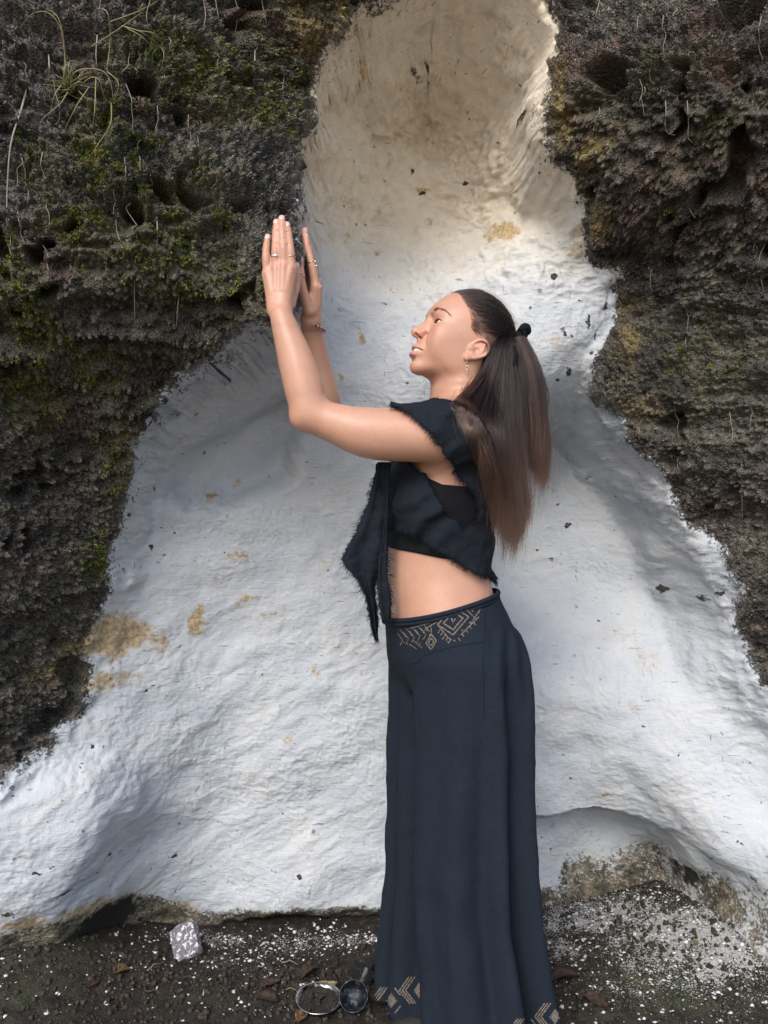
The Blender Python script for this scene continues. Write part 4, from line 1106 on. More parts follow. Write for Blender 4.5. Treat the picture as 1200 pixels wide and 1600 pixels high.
def crop_region(V, Q, N, keepv):
    """keep faces whose corners are all inside"""
    k = keepv[Q].all(1)
    q = Q[k]; used = np.unique(q); re = np.full(len(V), -1); re[used] = np.arange(len(used))
    return V[used], re[q], N[used]
def border_vertices(Q):
    e = np.concatenate([Q[:, [0, 1]], Q[:, [1, 2]], Q[:, [2, 3]], Q[:, [3, 0]]]); es = np.sort(e, 1)
    u, inv, cnt = np.unique(es, axis=0, return_inverse=True, return_counts=True)
    return u[cnt == 1]
def shell(name, V, Q, N, mat, parent, thick=0.0012):
    """two-sided cloth: the outer sheet, the inner one and the rim between them"""
    n = len(V)
    b = border_vertices(Q)
    # orient rim by the face that owns the edge
    e = np.concatenate([Q[:, [0, 1]], Q[:, [1, 2]], Q[:, [2, 3]], Q[:, [3, 0]]])
    key = {tuple(x) for x in map(tuple, b)}
    rim = [x for x in e.tolist() if (min(x), max(x)) in key]
    rim = np.array(rim)
    R = np.stack([rim[:, 1], rim[:, 0], rim[:, 0] + n, rim[:, 1] + n], -1)
    me = mesh_np(name, np.vstack([V, V - N * thick]), np.vstack([Q, Q[:, ::-1] + n, R]))
    return link(name, me, mat, parent), rim

def fringe(name, rim, V, N, mat, parent, length=0.012, per=0.0016, inner=None, seed=3, down=0.4, sel=None):
    """frayed threads along an edge"""
    r = np.random.default_rng(seed)
    cen = {}
    P_, R_ = [], []
    for a, b in rim:
        va, vb = V[a], V[b]
        if sel is not None and not sel((va + vb) / 2): continue
        L = np.linalg.norm(vb - va)
        t = (vb - va) / (L + 1e-9)
        out = np.cross(t, (N[a] + N[b]) / 2)                # away from the cloth
        for _ in range(int(L / per + r.random())):
            u = r.random()
            p = va * (1 - u) + vb * u
            tuft_ = 0.5 + 0.9 * max(0.0, float(perlin(p[None] , 55, seed)[0]) + .35)
            ln = length * tuft_ * (0.3 + 1.1 * r.random() ** 1.5)
            d = out * 0.8 + np.array([0, 0, -down]) + t * r.normal() * .35 + N[a] * r.normal(0.15, .3)
            d /= np.linalg.norm(d)
            k = r.normal(size=3) * .3
            P_.append([p - d * .002, p + d * ln * .5 + k * ln * .15, p + d * ln + np.array([0, 0, -ln * .25]) + k * ln * .5])
            R_.append([.00050, .00042, .00018])
    if not P_: return None
    v, q, t = tubes(P_, R_, 3, False)
    return link(name, mesh_np(name, v, q), mat, parent)

# ---- the wrap: follows the trunk and shoulders a few millimetres off, cut along its frayed edges
F_T = evaluate((-.10, 1.52, .98), (.37, 2.10, 1.50), 0.0036, BODY_TORSO, BODY_NECK)
F_A = evaluate((-.10, 1.52, .98), (.37, 2.10, 1.50), 0.0036, BODY_ARM_L)
F_B = evaluate((-.10, 1.52, .98), (.37, 2.10, 1.50), 0.0036, BODY_TORSO, BODY_NECK, BODY_ARM_R, BODY_ARM_L)
FS = Field((-.10, 1.52, .98), (.37, 2.10, 1.50), 0.0036)
gp3 = FS.pts((slice(None),) * 3)
# drape: bridge the hollow between bust and belly, add folds that run from the left shoulder down across the chest and from the bust to the back
fd = gp3 @ np.array([-0.55, 0.10, 0.83], f32)
fold = 0.0062 * np.sin(fd * 95 + 6 * perlin(gp3, 7, 301)) * sstep(-.2, .5, perlin(gp3, 5, 303) + .2) + 0.0042 * perlin(gp3, (22, 22, 30), 305) + 0.0022 * perlin(gp3, 55, 307)
FS.d = F_B.d - 0.0105 - fold
SV, SQ = FS.mesh(); SN = vnormals(SV, SQ)
def sample(F, V):
    i = np.clip(np.round((V - F.lo) / F.h).astype(int), 0, F.n - 1)
    return F.d[i[:, 0], i[:, 1], i[:, 2]]
dt, da = sample(F_T, SV), sample(F_A, SV)
x_, y_, z_ = SV[:, 0], SV[:, 1], SV[:, 2]
near = y_ < BY - .02
hem = line_z([(560,816),(600,822),(640,835),(665,850),(700,872),(735,893),(765,903),(800,908)], 1.70)(x_)
hem_far = line_z([(560,822),(640,830),(765,905)], 1.90)(x_)
ragged = 0.004 * perlin(SV, 60, 311) + 0.003 * perlin(SV, 150, 313)
keep = z_ + ragged > np.where(near, hem, hem_far)
on_arm = (da < dt - .004)
sl = poly_sd(xzpoly([(612,560),(613,634),(640,650),(660,674),(690,706),(700,728),(716,745),(737,768),(800,768),(800,560)], 1.62), x_, z_) + ragged
keep &= ~(on_arm & near & (sl < 0))
opening = poly_sd(xzpoly([(655,724),(700,722),(716,745),(737,768),(750,796),(745,814),(728,822),(702,806),(682,776),(668,748)], 1.655), x_, z_)
keep &= ~(near & (opening + ragged > 0))
dR = np.linalg.norm(SV - SHR, axis=1)
keep &= ~((y_ > BY + .05) & (x_ < SHR[0] - .055) & (z_ > 1.25))
keep &= ~((x_ < .02) & (z_ > 1.28) & (y_ > BY))
# neck and back opening
neckline = poly_sd(xzpoly([(560,618),(633,622),(672,630),(694,632),(717,643),(742,661),(758,690),(776,720),(800,735),(860,720),(860,300),(560,300)], 1.70), x_, z_)
keep &= ~(near & (neckline > 0))
keep &= ~(~near & (z_ > W(0, 640, 1.85)[2]))
v, q, n = crop_region(SV, SQ, SN, keep)
WRAP_BVH = BVHTree.FromPolygons([tuple(p_) for p_ in v], [tuple(int(k_) for k_ in f_) for f_ in q])
wrap, rim = shell('wrap', v, q, n, M_SHAWL, person, .0014)
fringe('fringe', rim, v, n, M_SHAWL, wrap, .0095, .0008, seed=5)
# ---- cropped jersey top under the wrap
FT = Field((-.10, 1.52, .98), (.37, 2.10, 1.50), 0.0036)
FT.d = F_T.d - 0.0030
V_, Q_ = FT.mesh(); N_ = vnormals(V_, Q_)
hem2 = line_z([(560,856),(604,858),(650,864),(690,872),(770,880)], 1.68)(V_[:, 0])
hem2f = line_z([(560,858),(770,880)], 1.9)(V_[:, 0])
nr = V_[:, 1] < BY
k2 = (V_[:, 2] > np.where(nr, hem2, hem2f)) & (V_[:, 2] < np.where(nr, line_z([(560,725),(655,735),(672,748),(690,757),(725,760),(800,762)], 1.66)(V_[:, 0]), W(0, 740, 1.9)[2]))
v, q, n = crop_region(V_, Q_, N_, k2)
def snap(v, q, fline, tol=.009):
    b = np.unique(border_vertices(q)); f_ = fline(v[b])
    ok = np.abs(v[b, 2] - f_) < tol
    v[b[ok], 2] = f_[ok]
snap(v, q, lambda p: np.where(p[:, 1] < BY, line_z([(560,856),(604,858),(650,864),(690,872),(770,880)], 1.68)(p[:, 0]), line_z([(560,858),(770,880)], 1.9)(p[:, 0])))
snap(v, q, lambda p: line_z([(560,725),(655,735),(672,748),(690,757),(725,760),(800,762)], 1.66)(p[:, 0]))
shell('crop_top', v, q, n, M_TOP, person, .0012)

# ---- the two hanging ends of the wrap at the front
def hanging(name, left, right, D0, seed, ripple=.006, rows=90, cols=34):
    """a strip of cloth between a left and a right edge line, with soft lengthwise folds and its own thickness"""
    Lp = crom([W(a, b, D0 + d) for a, b, d in left], rows); Rp = crom([W(a, b, D0 + d) for a, b, d in right], rows)
    u = np.linspace(0, 1, cols)
    g = Lp[:, None] * (1 - u)[None, :, None] + Rp[:, None] * u[None, :, None]
    flat = g.reshape(-1, 3)
    vv = np.repeat(np.linspace(0, 1, rows), cols)
    uu = np.tile(u, rows)
    dy = ripple * np.sin(uu * 11 + seed + 2 * vv) * (0.3 + vv) + .005 * perlin(flat, 30, seed) + .002 * perlin(flat, 90, seed + 1)
    edge = 0.0035 * perlin(flat, 120, seed + 2) * ((uu < .04) | (uu > .96))
    flat = flat + np.stack([edge, dy, 0 * dy], -1)
    Q = grid_quads(rows, cols)
    N = vnormals(flat, Q)
    if N[:, 1].mean() > 0: Q = Q[:, ::-1]; N = -N
    o, rim = shell(name, flat, Q, N, M_SHAWL, wrap, .0014)
    fringe('fringe', rim, flat, N, M_SHAWL, wrap, .011, .0010, seed=seed, sel=lambda p: p[2] < W(0, 745, D0)[2])
    return o
hanging('hanging_end', [(589,722,-.01),(585,742,-.012),(577,775,-.012),(567,805,-.014),(556,832,-.016),(541,858,-.018),(535,874,-.018),(543,888,-.016),(557,905,-.012),(569,928,-.008),(576,955,-.004),(580,980,0),(586,998,0)],
        [(606,722,-.012),(604,750,-.014),(603,780,-.014),(603,810,-.014),(603,835,-.014),(602,858,-.012),(600,880,-.008),(594,900,-.004),(587,915,0),(587,935,0),(589,955,0),(590,975,0),(590,998,0)], 1.715, 21)
hanging('hanging_end', [(596,722,0),(598,760,-.004),(599,800,-.006),(598,840,-.006),(592,870,-.006),(590,905,-.006),(591,935,-.006),(595,960,-.006),(601,970,-.006)],
        [(611,722,-.002),(608,760,-.006),(606,800,-.008),(605,840,-.008),(605,870,-.008),(606,905,-.008),(612,932,-.008),(612,952,-.008),(608,970,-.008)], 1.700, 33, ripple=.003, cols=18)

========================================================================

▶ [WRITTEN REQUEST]: Leave the pictures out and please restate exactly the lines running from the start of the material through the one with "return link(name, me, mat, parent), rim".

▶ [COMPLETE OUTPUT]:
The Blender Python script for this scene continues. Write part 4, from line 1106 on. More parts follow. Write for Blender 4.5. Treat the picture as 1200 pixels wide and 1600 pixels high.
def crop_region(V, Q, N, keepv):
    """keep faces whose corners are all inside"""
    k = keepv[Q].all(1)
    q = Q[k]; used = np.unique(q); re = np.full(len(V), -1); re[used] = np.arange(len(used))
    return V[used], re[q], N[used]
def border_vertices(Q):
    e = np.concatenate([Q[:, [0, 1]], Q[:, [1, 2]], Q[:, [2, 3]], Q[:, [3, 0]]]); es = np.sort(e, 1)
    u, inv, cnt = np.unique(es, axis=0, return_inverse=True, return_counts=True)
    return u[cnt == 1]
def shell(name, V, Q, N, mat, parent, thick=0.0012):
    """two-sided cloth: the outer sheet, the inner one and the rim between them"""
    n = len(V)
    b = border_vertices(Q)
    # orient rim by the face that owns the edge
    e = np.concatenate([Q[:, [0, 1]], Q[:, [1, 2]], Q[:, [2, 3]], Q[:, [3, 0]]])
    key = {tuple(x) for x in map(tuple, b)}
    rim = [x for x in e.tolist() if (min(x), max(x)) in key]
    rim = np.array(rim)
    R = np.stack([rim[:, 1], rim[:, 0], rim[:, 0] + n, rim[:, 1] + n], -1)
    me = mesh_np(name, np.vstack([V, V - N * thick]), np.vstack([Q, Q[:, ::-1] + n, R]))
    return link(name, me, mat, parent), rim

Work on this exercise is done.